Qubits lassen sich so tief miteinander verbinden, dass die Veränderung des einen Qubits sofort eine Veränderung des anderen Qubits bewirkt. Legt man also einen Lichtschalter um, reagieren alle anderen Lichtschalter im Haus unmittelbar darauf. Diese Verschränkung macht Quantencomputer zu einem mächtigen Werkzeug für koordinierte Berechnungen und ermöglicht es, Probleme zu lösen, die auf komplexen, voneinander abhängigen Variablen basieren.

Ein Nachteil besteht darin, dass Quantencomputer anfällig für Fehler sind, etwa durch Temperaturschwankungen oder elektromagnetische Felder. Es ist außerdem kompliziert, viele Qubits miteinander zu verbinden.

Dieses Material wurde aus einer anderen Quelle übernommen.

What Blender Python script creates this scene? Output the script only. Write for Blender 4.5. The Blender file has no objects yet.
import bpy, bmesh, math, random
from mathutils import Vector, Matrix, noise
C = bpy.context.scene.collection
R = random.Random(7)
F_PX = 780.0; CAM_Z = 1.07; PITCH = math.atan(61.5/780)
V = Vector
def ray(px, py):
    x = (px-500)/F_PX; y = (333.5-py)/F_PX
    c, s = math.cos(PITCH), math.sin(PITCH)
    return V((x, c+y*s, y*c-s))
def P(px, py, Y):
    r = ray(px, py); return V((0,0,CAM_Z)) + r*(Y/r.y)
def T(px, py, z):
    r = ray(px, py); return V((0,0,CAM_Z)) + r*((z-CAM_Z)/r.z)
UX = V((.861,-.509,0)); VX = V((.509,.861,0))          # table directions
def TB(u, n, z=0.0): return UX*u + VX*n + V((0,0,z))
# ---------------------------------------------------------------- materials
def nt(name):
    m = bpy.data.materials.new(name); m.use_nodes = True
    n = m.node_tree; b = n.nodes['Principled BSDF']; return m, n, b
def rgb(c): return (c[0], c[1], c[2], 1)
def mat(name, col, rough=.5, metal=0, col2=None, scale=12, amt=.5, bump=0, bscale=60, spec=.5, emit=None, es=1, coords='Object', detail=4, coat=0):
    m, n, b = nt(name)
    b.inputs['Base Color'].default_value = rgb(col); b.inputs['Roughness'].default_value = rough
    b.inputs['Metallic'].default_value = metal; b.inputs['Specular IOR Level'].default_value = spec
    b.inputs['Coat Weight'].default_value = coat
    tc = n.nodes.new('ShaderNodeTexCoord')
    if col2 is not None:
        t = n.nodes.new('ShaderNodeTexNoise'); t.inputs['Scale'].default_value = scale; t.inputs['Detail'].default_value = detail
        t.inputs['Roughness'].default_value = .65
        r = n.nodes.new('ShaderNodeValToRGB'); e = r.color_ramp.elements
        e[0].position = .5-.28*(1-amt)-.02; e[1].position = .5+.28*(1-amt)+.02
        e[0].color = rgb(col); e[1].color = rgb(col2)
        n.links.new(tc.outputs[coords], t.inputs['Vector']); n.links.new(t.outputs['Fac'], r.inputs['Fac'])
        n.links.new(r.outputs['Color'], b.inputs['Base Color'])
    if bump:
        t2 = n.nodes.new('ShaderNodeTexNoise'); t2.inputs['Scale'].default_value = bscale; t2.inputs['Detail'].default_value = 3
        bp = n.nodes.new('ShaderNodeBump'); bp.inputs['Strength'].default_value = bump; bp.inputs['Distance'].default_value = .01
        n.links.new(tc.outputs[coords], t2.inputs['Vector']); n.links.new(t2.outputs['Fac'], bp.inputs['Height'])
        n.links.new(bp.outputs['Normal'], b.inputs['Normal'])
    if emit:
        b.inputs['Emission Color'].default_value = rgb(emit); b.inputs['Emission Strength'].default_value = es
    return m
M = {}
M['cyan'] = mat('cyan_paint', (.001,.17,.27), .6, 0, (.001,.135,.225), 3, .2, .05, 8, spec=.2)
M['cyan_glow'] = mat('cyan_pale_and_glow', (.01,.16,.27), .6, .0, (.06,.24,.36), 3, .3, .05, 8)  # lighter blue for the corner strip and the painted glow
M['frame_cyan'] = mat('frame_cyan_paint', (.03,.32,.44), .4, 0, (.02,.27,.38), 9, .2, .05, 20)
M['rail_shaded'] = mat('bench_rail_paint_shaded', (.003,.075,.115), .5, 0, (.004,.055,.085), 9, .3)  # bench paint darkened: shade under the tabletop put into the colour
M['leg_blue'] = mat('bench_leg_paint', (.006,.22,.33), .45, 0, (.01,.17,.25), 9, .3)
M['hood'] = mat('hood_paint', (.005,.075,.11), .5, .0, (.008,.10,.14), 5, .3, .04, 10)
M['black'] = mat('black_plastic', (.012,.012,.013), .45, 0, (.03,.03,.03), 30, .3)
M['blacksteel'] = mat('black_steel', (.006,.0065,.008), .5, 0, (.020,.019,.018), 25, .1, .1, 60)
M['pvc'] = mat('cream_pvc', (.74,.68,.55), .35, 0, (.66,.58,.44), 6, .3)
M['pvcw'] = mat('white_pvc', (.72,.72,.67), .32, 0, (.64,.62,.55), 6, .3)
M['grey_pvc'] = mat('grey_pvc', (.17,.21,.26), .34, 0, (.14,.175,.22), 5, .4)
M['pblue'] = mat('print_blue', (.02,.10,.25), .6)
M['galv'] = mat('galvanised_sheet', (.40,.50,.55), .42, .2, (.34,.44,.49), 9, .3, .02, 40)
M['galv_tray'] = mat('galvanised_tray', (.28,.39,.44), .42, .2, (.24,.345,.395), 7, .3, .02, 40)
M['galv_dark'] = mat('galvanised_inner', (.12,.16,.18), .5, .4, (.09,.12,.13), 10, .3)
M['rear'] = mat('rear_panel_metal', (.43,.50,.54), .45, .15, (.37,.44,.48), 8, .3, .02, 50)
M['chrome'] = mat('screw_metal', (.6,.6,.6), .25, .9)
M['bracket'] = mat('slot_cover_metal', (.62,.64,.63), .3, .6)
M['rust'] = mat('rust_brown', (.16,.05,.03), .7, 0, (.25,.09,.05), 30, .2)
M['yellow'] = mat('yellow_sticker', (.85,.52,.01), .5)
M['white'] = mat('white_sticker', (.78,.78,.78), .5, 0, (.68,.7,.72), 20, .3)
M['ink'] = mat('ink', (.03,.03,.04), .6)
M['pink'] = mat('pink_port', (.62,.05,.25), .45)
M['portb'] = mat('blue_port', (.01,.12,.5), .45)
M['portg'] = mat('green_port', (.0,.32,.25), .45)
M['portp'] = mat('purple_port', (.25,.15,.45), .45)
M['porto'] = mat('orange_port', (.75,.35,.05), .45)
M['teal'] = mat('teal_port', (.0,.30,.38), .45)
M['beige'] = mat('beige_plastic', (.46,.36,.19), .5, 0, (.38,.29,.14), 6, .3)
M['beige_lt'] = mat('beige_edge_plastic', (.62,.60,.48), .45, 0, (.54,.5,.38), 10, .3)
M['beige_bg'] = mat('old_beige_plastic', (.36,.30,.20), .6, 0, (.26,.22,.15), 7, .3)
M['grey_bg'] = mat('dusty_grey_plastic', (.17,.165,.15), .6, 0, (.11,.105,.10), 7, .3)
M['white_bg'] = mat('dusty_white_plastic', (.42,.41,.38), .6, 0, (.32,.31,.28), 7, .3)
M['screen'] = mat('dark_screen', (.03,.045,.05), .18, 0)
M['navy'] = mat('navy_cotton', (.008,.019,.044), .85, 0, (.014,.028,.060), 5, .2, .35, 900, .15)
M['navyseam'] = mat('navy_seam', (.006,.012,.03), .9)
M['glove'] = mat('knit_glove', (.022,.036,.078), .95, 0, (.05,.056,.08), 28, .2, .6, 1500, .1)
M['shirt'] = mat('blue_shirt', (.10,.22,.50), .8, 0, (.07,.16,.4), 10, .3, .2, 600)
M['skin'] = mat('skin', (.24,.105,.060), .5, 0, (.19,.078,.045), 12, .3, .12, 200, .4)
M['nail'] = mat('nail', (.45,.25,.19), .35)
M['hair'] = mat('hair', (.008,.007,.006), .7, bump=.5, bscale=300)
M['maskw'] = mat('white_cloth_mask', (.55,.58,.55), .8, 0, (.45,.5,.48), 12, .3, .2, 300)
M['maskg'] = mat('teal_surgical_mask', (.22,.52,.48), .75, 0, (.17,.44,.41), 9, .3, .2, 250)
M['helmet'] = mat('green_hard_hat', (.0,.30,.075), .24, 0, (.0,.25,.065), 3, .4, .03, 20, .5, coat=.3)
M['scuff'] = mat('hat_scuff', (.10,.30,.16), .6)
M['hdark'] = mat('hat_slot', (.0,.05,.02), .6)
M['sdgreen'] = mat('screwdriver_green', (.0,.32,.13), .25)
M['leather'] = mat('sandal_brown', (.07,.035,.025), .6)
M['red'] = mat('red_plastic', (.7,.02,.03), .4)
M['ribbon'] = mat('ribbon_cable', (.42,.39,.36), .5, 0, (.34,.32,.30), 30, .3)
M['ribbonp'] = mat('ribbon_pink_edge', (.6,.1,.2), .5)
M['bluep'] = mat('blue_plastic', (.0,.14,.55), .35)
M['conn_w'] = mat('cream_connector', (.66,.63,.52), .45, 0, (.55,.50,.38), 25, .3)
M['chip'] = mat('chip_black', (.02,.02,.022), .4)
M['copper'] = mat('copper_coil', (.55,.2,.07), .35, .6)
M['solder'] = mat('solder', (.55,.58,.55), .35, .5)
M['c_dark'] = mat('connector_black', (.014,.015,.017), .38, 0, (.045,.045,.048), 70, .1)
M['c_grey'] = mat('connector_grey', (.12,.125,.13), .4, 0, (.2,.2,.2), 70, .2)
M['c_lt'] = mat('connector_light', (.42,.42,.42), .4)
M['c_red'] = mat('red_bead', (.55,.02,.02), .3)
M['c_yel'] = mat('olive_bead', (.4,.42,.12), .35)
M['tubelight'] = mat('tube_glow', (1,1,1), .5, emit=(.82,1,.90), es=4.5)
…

Gopi nutzt dazu winzige Unregelmäßigkeiten in Diamanten – NV-Zentren genannt. Dem Diamanten fehlt ein Kohlenstoffatom. Dieses wurde durch ein Stickstoffatom ersetzt. Die Elektronen, die um dieses Stickstoffatom kreisen, können als Qubits dienen.

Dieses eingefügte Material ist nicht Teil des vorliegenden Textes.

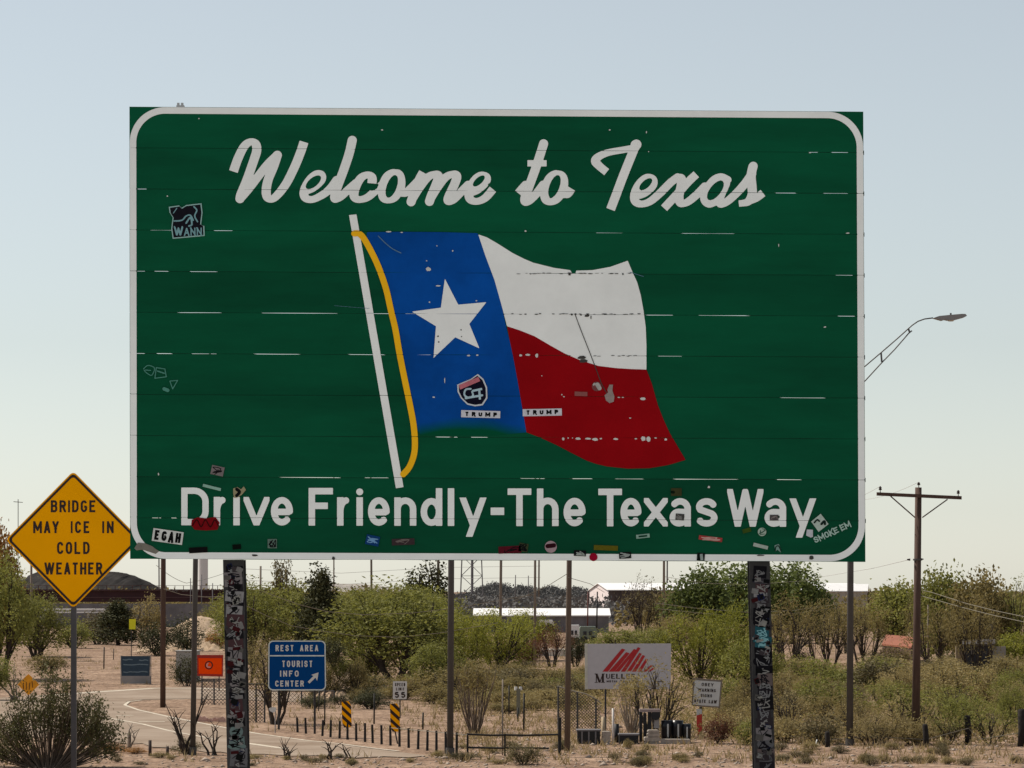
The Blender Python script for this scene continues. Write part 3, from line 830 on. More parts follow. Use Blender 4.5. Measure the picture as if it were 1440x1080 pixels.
# --- stickers on the face
def rot(pts, cx, cy, a):
    a = math.radians(a); c, s = math.cos(a), math.sin(a)
    return [(cx + (x - cx) * c - (y - cy) * s, cy + (x - cx) * s + (y - cy) * c) for x, y in pts]
def rots(st, cx, cy, a): return [(rot(p, cx, cy, a), w, 'B' if cap == 'B' else cap, None if clip is None else None) for p, w, cap, clip in st]
scol = {}
def SC(r, g, b_):
    k = 'sticker_%d_%d_%d' % (r, g, b_)
    f_ = lambda c: ((c / 255) ** 2.2) * 1.0
    return mat(k, (f_(r), f_(g), f_(b_)), 0.8, var=0.12, scale=30, spec=0.1)
def sticker(cx, cy, w, h, a, col, marks=None, mcol=(20, 20, 22), label=None, d=SD, off=.009, parent=None, outline=None, round_=False, seed=None):
    parent = parent or sign
    if outline: poly = outline
    elif round_:
        poly = [(cx + w / 2 * math.cos(t * math.pi / 8), cy + h / 2 * math.sin(t * math.pi / 8)) for t in range(16)]
    else: poly = rot([(cx - w / 2, cy - h / 2), (cx + w / 2, cy - h / 2), (cx + w / 2, cy + h / 2), (cx - w / 2, cy + h / 2)], cx, cy, a)
    b = MB(); pm = pml(off, d)
    pts = [Vector(pm(*p)) for p in poly]
    area = sum(poly[i][0] * poly[(i + 1) % len(poly)][1] - poly[(i + 1) % len(poly)][0] * poly[i][1] for i in range(len(poly)))
    if area > 0: pts = pts[::-1]
    b.prism(pts, (0, 0.0008, 0))
    o = b.build('sticker', SC(*col), parent)
    if label: o['label'] = label
    if marks is None and seed is not None:
        r_ = random.Random(seed); marks = []
        for q in range(r_.randint(2, 4)):
            n = r_.randint(3, 5)
            marks.append((catmull([(cx + r_.uniform(-.4, .4) * w, cy + r_.uniform(-.4, .4) * h) for _ in range(n)], 3), r_.uniform(.8, 1.5), 'R', None))
    if marks:
        mb_ = print_part('sticker_print', marks, bb(marks, 1), .4, pml(off + .0012, d), SC(*mcol), o)
    return o

sticker(676, 582.5, 55, 10, 1.5, (205, 203, 210), rots(text('TRUMP', 654, 699, 579.6, 585.8, 2.0, gap=.5), 676, 582.5, 1.5), label='white sticker with black capitals on the blue field')
sticker(762.5, 580, 55, 10, -1.2, (205, 203, 210), rots(text('TRUMP', 740, 785, 576.6, 582.9, 2.0, gap=.5), 762, 580, -1.2), label='white sticker with black capitals on the red stripe')
sticker(236, 754.5, 43, 18, 8, (205, 205, 200), rots(text('EGAH', 217.5, 254.5, 747.6, 761.4, 3.3, gap=.22), 236, 754.5, 8), (15, 15, 15), label='white sticker reading EGAH at the lower left corner')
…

In einer solchen Situation entwickeln Elektronen recht zuverlässig Quanteneigenschaften – das heißt, sie zeigen diejenigen Eigenschaften, die in unserer klassischen Welt nicht vorstellbar sind, aber in der Quantenwelt vorkommen.

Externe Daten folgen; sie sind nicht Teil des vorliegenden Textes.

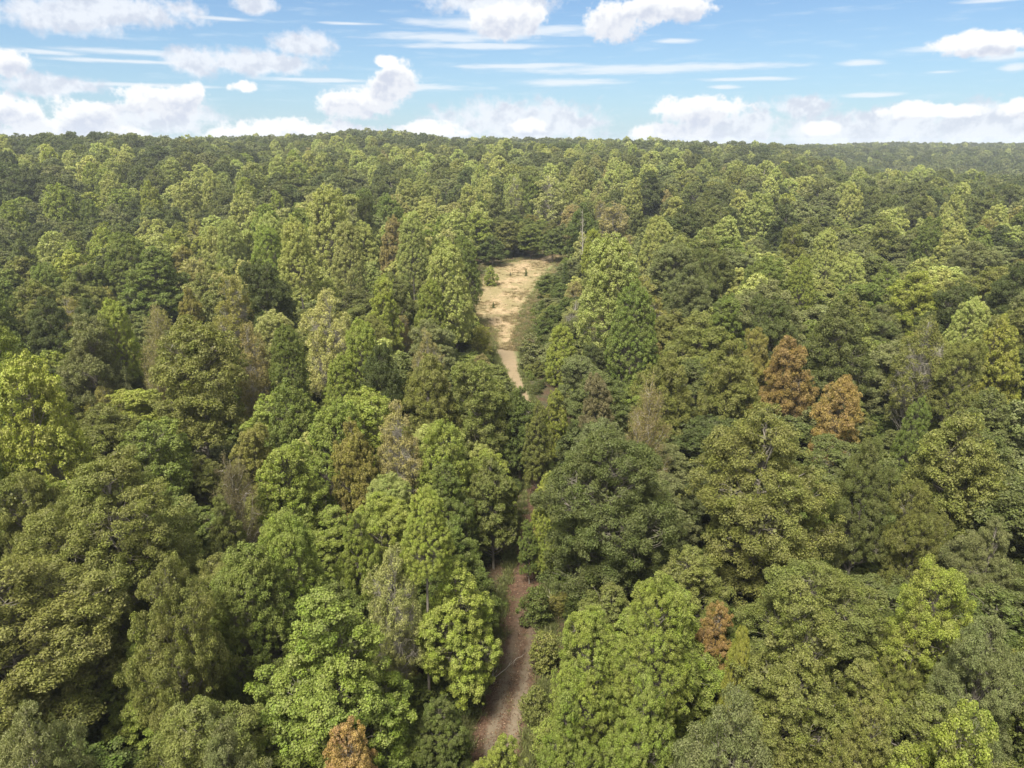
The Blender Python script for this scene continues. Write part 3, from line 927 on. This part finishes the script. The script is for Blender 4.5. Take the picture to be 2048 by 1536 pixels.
 (1768, 428, 85, 'oak', 'olive', 23, 'buff-topped olive oak in the right middle distance', None),
 (1862, 432, 62, 'poplar', 'green', 24, 'green cone-shaped tree right of the buff-topped olive oak', 'the green cone-shaped tree at right'),
 (1930, 590, 85, 'poplar', 'poplar', 22, 'light green pointed tree right of the big yellow-green round oak', None),
 (1858, 628, 125, 'thin', 'olive', 22, 'tall green tree with its trunk showing below the big yellow-green round oak', 'the tall tree with showing trunk at right'),
 (2025, 628, 100, 'maple', 'yellow', 22, 'yellow and orange tree at the right edge', 'the yellow and orange tree at right edge'),
 (1945, 672, 95, 'oak', 'olive', 20, 'olive crown between the tall trunk-showing tree and the yellow edge tree', None),
 (1612, 512, 60, 'poplar', 'lime', 22, 'bright light green small crown in the middle of the dark oaks at right', 'the bright small crown among dark oaks'),
 (1655, 458, 62, 'poplar', 'poplar', 24, 'pale conical tree above the bright small crown among dark oaks', None),
 (1100, 345, 80, 'thin', 'pale', 28, 'pale green tree with whitish fanned limbs beyond the clearing', 'the pale fanned tree beyond the clearing'),
 (1157, 320, 52, 'poplar', 'pale', 30, 'tall pale poplar right of the fanned one beyond the clearing', None),
 (1030, 345, 48, 'thin', 'poplar', 27, 'thin pale-trunked tree left of the fanned one beyond the clearing', None),
 (957, 418, 58, 'maple', 'yel', 19, 'yellow-green rounded tree at the left back of the clearing', 'the yellow-green tree behind the clearing'),
 (1012, 440, 60, 'maple', 'olive', 14.5, 'olive tree at the back edge of the clearing, left of centre', None),
 (1062, 445, 62, 'maple', 'green', 14, 'green tree with dark shaded foot at the back edge of the clearing', None),
 (985, 470, 56, 'oak', 'deep', 11.5, 'deep green low tree where the clearing ends at the back left', None),
 (1105, 455, 50, 'maple', 'deep', 13, 'deep green tree at the back right corner of the clearing', None),
 (1945, 822, 190, 'oak', 'olive', 20, 'broad olive oak at the right edge, widest of the middle row', 'the broad olive oak at the right edge'),
 (1855, 955, 125, 'oak', 'olive', 18, 'rounded olive oak below the broad one at the right edge', 'the rounded olive oak below the broad one'),
 (2000, 1028, 120, 'oak', 'grey', 17, 'small grey-green oak at the right edge above the straw-topped tree', None),
 (1590, 1105, 130, 'maple', 'green', 11, 'low dull green tree under the huge spreading olive oak', None),
 (1835, 795, 70, 'poplar', 'green', 15, 'small fresh green tree left of the broad olive oak at the right edge', None),
 (1420, 495, 70, 'oak', 'oak', 23, 'dark olive oak right of the very large poplar', 'the dark olive oak right of the poplar'),
 (1390, 520, 90, 'oak', 'grey', 23, 'grey-green oak with buff top right of the very large poplar', None),
 (1690, 600, 130, 'oak', 'oak', 23, 'broad dark olive oak left of the big yellow-green round oak', 'the broad dark oak at right'),
 (1560, 590, 100, 'oak', 'oak', 22, 'dark olive oak above the rusty orange round oak', None),
 (1130, 520, 34, 'pine', 'deep', 13, 'dark green young conifer at the right edge of the clearing, tallest of these', None),
 (1108, 548, 34, 'pine', 'deep', 10, 'dark green bushy conifer at the right edge of the clearing', None),
 (1082, 596, 42, 'pine', 'deep', 9, 'bluish green conifer where the clearing narrows on its right', None),
 (1068, 665, 56, 'shrub', 'grey', 8, 'grey-green rounded bush right of the narrow end of the clearing', None),
 (1105, 610, 70, 'maple', 'deep', 12, 'dark bushy tree right of the conifers beside the clearing', None),
 (940, 535, 40, 'shrub', 'olive', 8, 'olive bush at the upper left edge of the clearing', None),
 (937, 612, 30, 'shrub', 'deep', 4, 'dark green bush at the lower left edge of the clearing', None),
 (980, 530, 26, 'shrub', 'lime', 7, 'lone light green sapling standing in the upper left of the clearing', None),
 (1052, 536, 8, 'pine', 'deep', 3, 'tiny dark conifer standing near the back of the clearing', None),
 (987, 602, 8, 'pine', 'deep', 2.4, 'tiny dark conifer standing in the middle of the clearing', None),
 (1021, 543, 6, 'pine', 'brown', 1.8, 'tiny brown weed clump near the back of the clearing', None),
 (1072, 1165, 62, 'shrub', 'deep', 5, 'dark bush on the right side of the trail above the bright trees', None),
 (1088, 1265, 60, 'shrub', 'olive', 4.5, 'olive bush on the right side of the trail left of the bright pointed tree', None),
 (1072, 1370, 60, 'shrub', 'olive', 4, 'olive bush on the right side of the trail near the bottom', None),
]

CATCH = dict(oak='oak_tree', poplar='tall_tree', maple='broadleaf_tree', thin='open_crowned_tree', bare='bare_tree', snag='dead_tree', pine='young_conifer', shrub='bush')
CATG = dict(oak='tree', poplar='tree', maple='tree', thin='tree', bare='bare tree', snag='dead tree', pine='conifer', shrub='bush')


def solve(px, py, h):
    """the spot where a tree of height h has its top at that point of the photograph"""
    g = ray_ground(px, py, h)
    return g


class Tree:
    pass


trees = []
for (px, py, w, sp, col, h, lab, short) in T:
    h = h or HD[sp]
    g = solve(px, py, h)
    while g is None:
        h -= 0.5
        g = solve(px, py, h)
    t = Tree()
    t.x, t.y = float(g[0]), float(g[1])
    t.z = float(ground_z(t.x, t.y))
    dep = to_px(t.x, t.y, t.z + h * 0.8)[2]
    t.w = w * dep / FPX
    t.h, t.sp, t.col, t.lab, t.short = h, sp, col, lab, short
    t.px, t.py, t.pw = px, py, w
    t.prot = 1.35 if sp in ('poplar', 'thin', 'bare') else 0.95
    trees.append(t)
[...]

Im Inneren des Diamanten können Physikerinnen und Physiker die Elektronen recht konstant in der sogenannten Superposition halten, miteinander verschränken und sie so für Berechnungen nutzen. Das macht sie zu idealen Qubits für Quantencomputer – in der Theorie. Ob sich so wirklich praktisch nutzbare Quantencomputer herstellen lassen, weiß selbst Gopi nicht.

Diesmal vorn dabei?

Jahrzehntelang waren das fantastische Versprechen. Doch 2019 behauptete Google, Quantenüberlegenheit erreicht zu haben – also mit einem Quantencomputer eine Aufgabe schneller erledigen zu können als mit den schnellsten konventionellen Rechnern. Seitdem läuft das Rennen: Wer schafft es, die Geräte gewinnbringend zu vermarkten?